Me: OMG are you saying Jesus!?
1yo: Jesus!
Me:Oh my God….
1yo: Jesus!
Me: she’s…. a prophet!
1yo: Jesus!!
Me: Show me! Where is Jesus!
1yo:*points* Jesus!!
Me: cheez-its??… cheez-its! You want cheez-its?
1yo: yes! Jesus.
Let’s normalize throwing bouquets at funerals to see whose next.
Pro Tip: Make sure you wear your Fitbit on your dominant hand so you get credit every time you lift an ice cream cone to your mouth.
Finally, a month dedicated to nut allergy awareness.
When sewing, always remember pattern placement is key.
If you are going to call the cops every time you spot me in your bushes I don’t think this relationship is going to work.

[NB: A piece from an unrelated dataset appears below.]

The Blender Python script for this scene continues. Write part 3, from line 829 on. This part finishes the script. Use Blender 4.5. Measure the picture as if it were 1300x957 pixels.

My greatest magic trick is making stuff magically appear before me in the exact location my husband said he couldn’t find it.
*calls lost & found*
Me: Have you seen my patience?
L&F: Hold on a second.
Me: *click*
riddler: check out aquaman’s new tweet: “on my way to destroy the legion of doom with fam”
lex luthor: you follow aquaman? LOL
others: LOL
“Out of sight, out of mind” doesn’t work for donuts.
If plastic bags could be used as currency, my mom would be on a Forbes list.